### DATA SEGMENT

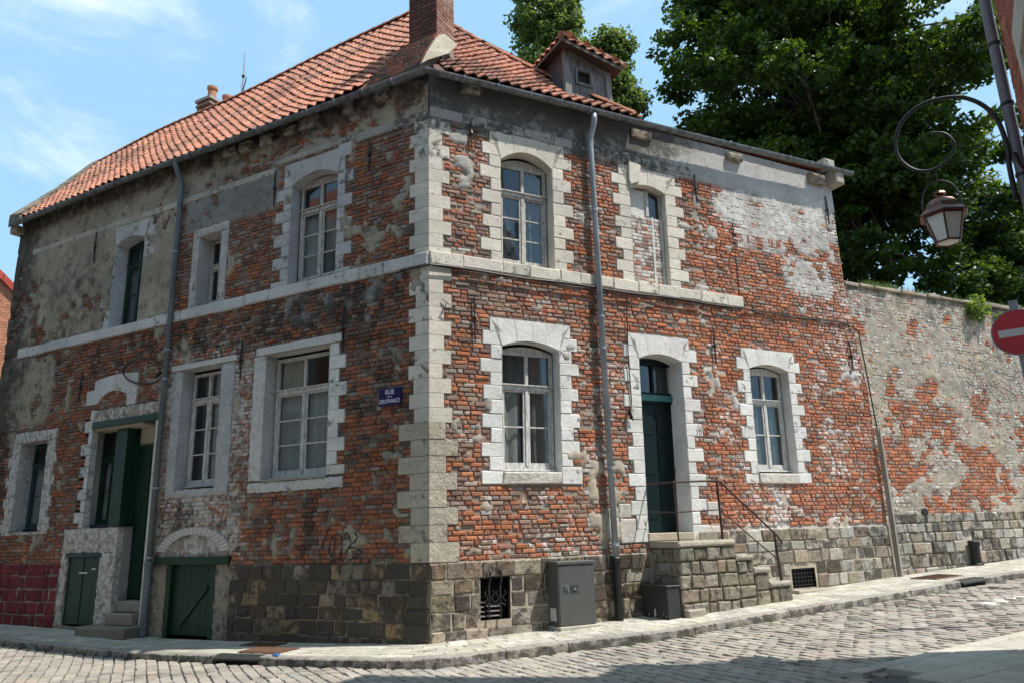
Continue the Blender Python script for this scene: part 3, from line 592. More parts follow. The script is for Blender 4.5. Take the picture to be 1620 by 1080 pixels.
# upper green window
w3 = wframe(FL, 'window', 7.03, 7.87, 5.76, 7.52, -.26, 7.08, rows=2, mat=M_GREEN, arch=.08, curtain=[(7.5, 7.85, 5.8, 7.0, M_CURTG)])
reg_L(7.0, 7.90, 5.70, 7.62)
archhead(FL, B_L, 7.0, 7.90, 7.50, 7.62, 6.80, 8.07, 7.90, 7.72, w3, GREYW, (.5, .2, .05)); teeth(FL, B_L, -1, 7.0, 6.85, 6.66, 5.71, 7.72, .22, True, w3, GREYW, (.5, .2, .05)); teeth(FL, B_L, 1, 7.90, 8.08, 8.25, 5.71, 7.72, .22, True, w3, GREYW, (.5, .2, .05))
reveal(FL, 7.0, 7.90, 5.70, 7.50, 7.62, .29, w3, (.5, .52, .53), (.5, .15, 0), o0=.006)
# ground floor large window
w4 = wframe(FL, 'window', 2.02, 3.34, 2.44, 4.47, -.22, 3.87, rows=3, fw=.06, curtain=[(2.06, 2.64, 2.5, 3.83, M_CURT, .014), (2.72, 3.28, 2.5, 3.83, M_CURT, .014), (2.74, 3.28, 3.9, 4.43, M_BLIND, .003)])
reg_L(1.96, 3.38, 2.38, 4.52, 2.2); B_L += [(1.62, 3.66, 2.19, 2.38), (3.38, 3.66, 2.19, 4.53)]
m = MB(); stone(m, FL, 1.69, 3.60, 4.525, 4.66, .035, -.2, .006, .004, (.62, .61, .58), (.2, .25, 0)); m.build('beam', M_WBEAM, w4); B_L.append((1.69, 3.6, 4.52, 4.665))
teeth(FL, B_L, -1, 1.96, 1.76, 1.60, 2.40, 4.52, .215, False, w4, WHITE, (.4, .15, 0))
slab(FL, [(3.385, 3.66, 2.40, 4.52)], .016, -.1, (.46, .45, .43), (.7, .25, .05), w4); slab(FL, [(1.62, 3.66, 2.20, 2.36)], .018, -.1, (.52, .51, .49), (.6, .25, .05), w4)
reveal(FL, 1.96, 3.38, 2.37, 4.52, 4.52, .26, w4, (.5, .5, .49), (.5, .2, 0), o0=.01)
m = MB(); stone(m, FL, 1.97, 3.37, 2.365, 2.40, .03, -.2, .01, .004, (.34, .32, .28), (.1, .4, .1)); m.build('sill', M_STONE, w4)
# ground floor second window
w5 = wframe(FL, 'window', 4.56, 5.46, 2.42, 4.47, -.22, 3.95, rows=3, fw=.05, curtain=[(4.58, 4.95, 2.5, 4.45, M_CURT, .01)])
reg_L(4.48, 5.50, 2.35, 4.52, 2.2); B_L += [(4.14, 5.74, 2.19, 4.53), (4.08, 5.8, 4.52, 4.64)]
m = MB(); stone(m, FL, 4.09, 5.80, 4.53, 4.635, .032, -.2, .006, .004, (.52, .51, .49), (.2, .3, 0)); m.build('beam', M_WBEAM, w5)
slab(FL, [(4.15, 4.475, 2.22, 4.525), (5.505, 5.74, 2.22, 4.525), (4.48, 5.50, 2.22, 2.345)], .014, -.1, (.42, .42, .41), (.45, .3, .05), w5)
reveal(FL, 4.48, 5.50, 2.35, 4.525, 4.525, .26, w5, (.45, .46, .47), (.4, .2, 0), o0=.01)
# far left window
w6 = wframe(FL, 'window', 9.55, 10.45, 1.82, 3.54, -.29, 3.10, rows=2, mat=M_SOOT, fw=.05, curtain=[(9.6, 10.4, 1.8, 3.05, M_CURT, .015)])
reg_L(9.5, 10.45, 1.75, 3.58); B_L += [(9.2, 10.75, 1.68, 3.80)]
slab(FL, [(9.24, 9.495, 1.90, 3.58), (10.455, 10.74, 1.90, 3.58), (9.22, 10.72, 3.585, 3.80), (9.18, 10.76, 1.69, 1.745), (9.16, 9.495, 1.75, 1.895), (10.455, 10.80, 1.75, 1.895)], .018, -.1, (.26, .235, .20), (.68, .3, .05), w6, rough=.01)
for zz in (3.3, 2.87, 2.44, 2.02):
    slab(FL, [(9.14, 9.235, zz - .2, zz), (10.745, 10.84, zz - .2, zz)], .016, -.1, (.26, .235, .20), (.72, .3, .05), w6)
reveal(FL, 9.5, 10.45, 1.75, 3.58, 3.58, .33, w6, (.4, .4, .38), (.45, .4, 0), o0=.01)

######

SHORT TASK:
Quote the data above in full and without alteration; skip the pictures.

EXERCISE ANSWER:
Continue the Blender Python script for this scene: part 3, from line 592. More parts follow. The script is for Blender 4.5. Take the picture to be 1620 by 1080 pixels.
# upper green window
w3 = wframe(FL, 'window', 7.03, 7.87, 5.76, 7.52, -.26, 7.08, rows=2, mat=M_GREEN, arch=.08, curtain=[(7.5, 7.85, 5.8, 7.0, M_CURTG)])
reg_L(7.0, 7.90, 5.70, 7.62)
archhead(FL, B_L, 7.0, 7.90, 7.50, 7.62, 6.80, 8.07, 7.90, 7.72, w3, GREYW, (.5, .2, .05)); teeth(FL, B_L, -1, 7.0, 6.85, 6.66, 5.71, 7.72, .22, True, w3, GREYW, (.5, .2, .05)); teeth(FL, B_L, 1, 7.90, 8.08, 8.25, 5.71, 7.72, .22, True, w3, GREYW, (.5, .2, .05))
reveal(FL, 7.0, 7.90, 5.70, 7.50, 7.62, .29, w3, (.5, .52, .53), (.5, .15, 0), o0=.006)
# ground floor large window
w4 = wframe(FL, 'window', 2.02, 3.34, 2.44, 4.47, -.22, 3.87, rows=3, fw=.06, curtain=[(2.06, 2.64, 2.5, 3.83, M_CURT, .014), (2.72, 3.28, 2.5, 3.83, M_CURT, .014), (2.74, 3.28, 3.9, 4.43, M_BLIND, .003)])
reg_L(1.96, 3.38, 2.38, 4.52, 2.2); B_L += [(1.62, 3.66, 2.19, 2.38), (3.38, 3.66, 2.19, 4.53)]
m = MB(); stone(m, FL, 1.69, 3.60, 4.525, 4.66, .035, -.2, .006, .004, (.62, .61, .58), (.2, .25, 0)); m.build('beam', M_WBEAM, w4); B_L.append((1.69, 3.6, 4.52, 4.665))
teeth(FL, B_L, -1, 1.96, 1.76, 1.60, 2.40, 4.52, .215, False, w4, WHITE, (.4, .15, 0))
slab(FL, [(3.385, 3.66, 2.40, 4.52)], .016, -.1, (.46, .45, .43), (.7, .25, .05), w4); slab(FL, [(1.62, 3.66, 2.20, 2.36)], .018, -.1, (.52, .51, .49), (.6, .25, .05), w4)
reveal(FL, 1.96, 3.38, 2.37, 4.52, 4.52, .26, w4, (.5, .5, .49), (.5, .2, 0), o0=.01)
m = MB(); stone(m, FL, 1.97, 3.37, 2.365, 2.40, .03, -.2, .01, .004, (.34, .32, .28), (.1, .4, .1)); m.build('sill', M_STONE, w4)
# ground floor second window
w5 = wframe(FL, 'window', 4.56, 5.46, 2.42, 4.47, -.22, 3.95, rows=3, fw=.05, curtain=[(4.58, 4.95, 2.5, 4.45, M_CURT, .01)])
reg_L(4.48, 5.50, 2.35, 4.52, 2.2); B_L += [(4.14, 5.74, 2.19, 4.53), (4.08, 5.8, 4.52, 4.64)]
m = MB(); stone(m, FL, 4.09, 5.80, 4.53, 4.635, .032, -.2, .006, .004, (.52, .51, .49), (.2, .3, 0)); m.build('beam', M_WBEAM, w5)
slab(FL, [(4.15, 4.475, 2.22, 4.525), (5.505, 5.74, 2.22, 4.525), (4.48, 5.50, 2.22, 2.345)], .014, -.1, (.42, .42, .41), (.45, .3, .05), w5)
reveal(FL, 4.48, 5.50, 2.35, 4.525, 4.525, .26, w5, (.45, .46, .47), (.4, .2, 0), o0=.01)
# far left window
w6 = wframe(FL, 'window', 9.55, 10.45, 1.82, 3.54, -.29, 3.10, rows=2, mat=M_SOOT, fw=.05, curtain=[(9.6, 10.4, 1.8, 3.05, M_CURT, .015)])
reg_L(9.5, 10.45, 1.75, 3.58); B_L += [(9.2, 10.75, 1.68, 3.80)]
slab(FL, [(9.24, 9.495, 1.90, 3.58), (10.455, 10.74, 1.90, 3.58), (9.22, 10.72, 3.585, 3.80), (9.18, 10.76, 1.69, 1.745), (9.16, 9.495, 1.75, 1.895), (10.455, 10.80, 1.75, 1.895)], .018, -.1, (.26, .235, .20), (.68, .3, .05), w6, rough=.01)
for zz in (3.3, 2.87, 2.44, 2.02):
    slab(FL, [(9.14, 9.235, zz - .2, zz), (10.745, 10.84, zz - .2, zz)], .016, -.1, (.26, .235, .20), (.72, .3, .05), w6)
reveal(FL, 9.5, 10.45, 1.75, 3.58, 3.58, .33, w6, (.4, .4, .38), (.45, .4, 0), o0=.01)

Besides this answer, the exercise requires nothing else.